An UPDATE statement updates three employee rows. How many times will each trigger fire?

Section 13 Lesson 3, Exercise #1

1. Triggers:

A. Retrieve the code for the AFTER INSERT trigger you created in the previous practice, question 2B. If you have lost the code, here it is again:

CREATE OR REPLACE TRIGGER emp_audit_trigg

AFTER INSERT ON employees

BEGIN

INSERT INTO audit_table (action)

VALUES ('Inserting');

END;


B. Modify this trigger so that a DELETE on the employees table will fire the same trigger. Use the conditional predicates so an insert adds a row to the audit_emp table with

‘Inserted’ for the action column and a delete adds a row with ‘Deleted’ in the action column. Save the script and test your trigger by inserting an employee row and then deleting the same row, querying the audit table each time.

C. Add a new column called emp_id to the audit_table table. This column will contain the employee id of the worker whose record was inserted or deleted. Modify your trigger to be a row trigger so it will fire once for each row affected. The inserts into the audit_emp table should now include the employee id of the affected employee.

D. Test your trigger. First, turn off Autocommit in Application Express (you will need to rollback your changes later). Then, delete the three Sales Representatives (job_id = ‘SA_REP’). Query the audit table; you should see that three audit rows have been inserted. Finally, rollback your changes.
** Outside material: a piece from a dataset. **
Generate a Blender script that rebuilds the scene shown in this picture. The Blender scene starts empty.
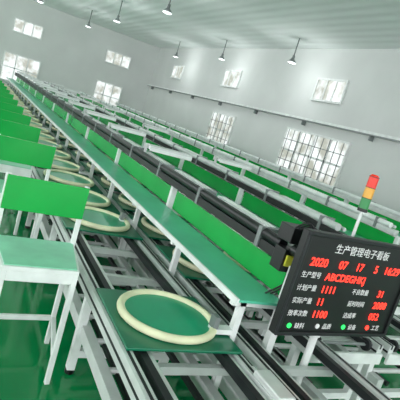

Section 13 Lesson 4, Exercise # 1, 2, 3, 5

1. What kind of event causes a DDL trigger to fire?

2. Explain the difference between ON SCHEMA and ON DATABASE triggers.

3. Imagine that the following audit table has been created in your schema:

CREATE TABLE audit_ddl

(action VARCHAR2(20),

who VARCHAR2(30) DEFAULT USER,

when TIMESTAMP DEFAULT SYSTIMESTAMP);

State which events would fire each of the following triggers:

a.

CREATE OR REPLACE TRIGGER new_tab_trig

AFTER CREATE ON SCHEMA

BEGIN

INSERT INTO audit_ddl(action)

VALUES( 'New object');

END;

b.

CREATE OR REPLACE TRIGGER drop_tab_trig

AFTER DROP ON SCHEMA

BEGIN

INSERT INTO audit_ddl(action)

VALUES( 'Deleted object');

END;

c.

CREATE OR REPLACE TRIGGER alter_tab_trig

AFTER ALTER ON SCHEMA

BEGIN

INSERT INTO audit_ddl(action)

VALUES(‘Modified object’);

END;

5. Create a row trigger:

A. That displays the maximum salary in the employees table, and is fired immediately before an employee’s salary is updated.

B. Test your trigger by attempting to update the salary of employee_id 100 to a new value of 25000. What happens and why?

Section 13 Lesson 5 Exercise #1, 2, 3, 4

1. Query the data dictionary to display information about all the triggers you created in earlier practices. The query should display the names, triggering event, trigger type, kind of object the trigger is on (table, view etc), name of the table or view, and the status.

2. Disable one of your triggers and re-query the data dictionary view. What is the trigger’s new status?

3. List the source code of the trigger that you just disabled.

4. Remove the trigger from the database and re-query the data dictionary to check that it has been removed.